Mais pour Mme Vestager, la menace chinoise n'est pas près de se concrétiser en Europe.


« Aucun fournisseur chinois n'a jusqu'ici participé à une offre publique en Europe pour vendre sa signalisation, ni fourni un train à très grande vitesse hors de Chine. Il n'y a aucune perspective de l'arrivée des Chinois sur le marché européen dans un futur proche », a-t-elle fait valoir lors de la conférence de presse.  


« La Commission a interdit la concentration parce que les entreprises n'étaient pas disposées à remédier aux importants problèmes de concurrence que nous avons relevés », a-t-elle ajouté.
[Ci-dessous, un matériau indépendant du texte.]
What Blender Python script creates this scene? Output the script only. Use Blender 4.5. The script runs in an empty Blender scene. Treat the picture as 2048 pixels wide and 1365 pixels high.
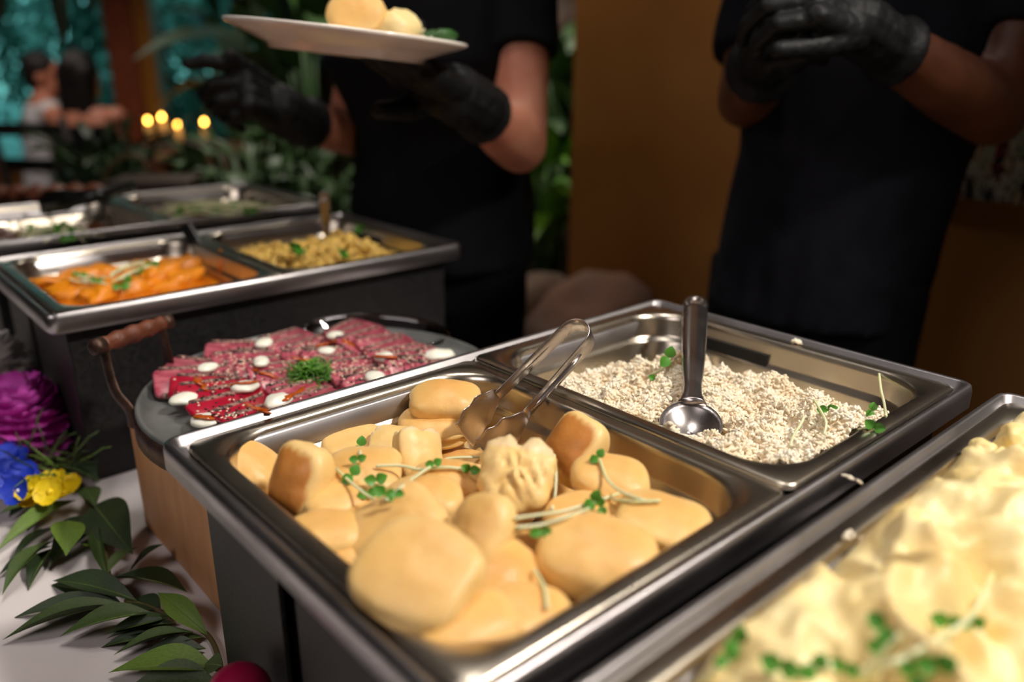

« En l'absence de mesures compensatoires suffisantes, cette concentration aurait entraîné une hausse des prix pour les systèmes de signalisation qui assurent la sécurité des passagers et pour les futures générations de trains à très grande vitesse », a-t-elle poursuivi.


Mme Vestager s'était inquiétée à maintes reprises des effets du rapprochement. Il aurait réduit le nombre d'industriels rivaux dans l'Union, ce qui aurait risqué de faire monter les prix des trains pour les compagnies ferroviaires, et celui des billets pour les consommateurs.


Bombardier heureux


La Commission européenne, qui dispose depuis 1989 d'un droit de veto sur les grands projets de fusion, n'en a pas souvent fait usage. En près de trente ans, plus de 6000 fusions ont été approuvées et moins d'une trentaine ont été bloquées. Depuis le début de son mandat, fin 2014, Mme Vestager n'avait interdit jusqu'à ce jour que trois rapprochements.


Les deux capitales, comme les industriels, craignent la concurrence du chinois CRRC, numéro un mondial du ferroviaire né du rapprochement de deux entreprises d'État contrôlées par Pékin.


CRRC fabrique 200 trains à grande vitesse chaque année, et Siemens-Alstom 35, notait récemment Bruno Le Maire.


Les deux groupes, français et allemand, avaient tenté d'amadouer la Commission en proposant de vendre certaines activités. Mais les cessions d'actifs envisagées, correspondant à 4 % du chiffre d'affaires cumulé des deux entités, n'ont pas convaincu.


« Alstom va désormais se concentrer sur la poursuite de sa croissance en tant que leader mondial du secteur de la mobilité », a indiqué le constructeur ferroviaire dans un communiqué.


Siemens, de son côté, a laissé entendre qu'en cas de refus,  il n'excluait pas une introduction en Bourse de sa rentable branche Mobility.


L'interdiction de la fusion devrait faire le bonheur des syndicats belge et français d'Alstom, qui avaient réitéré lors d'une rencontre avec Mme Vestager à Paris le 21 janvier leur opposition au projet, craignant d'importantes suppressions de postes. Bombardier, rival des deux groupes, s'est également dit « heureux ».


Siemens et Alsthom ont le droit de faire appel du veto.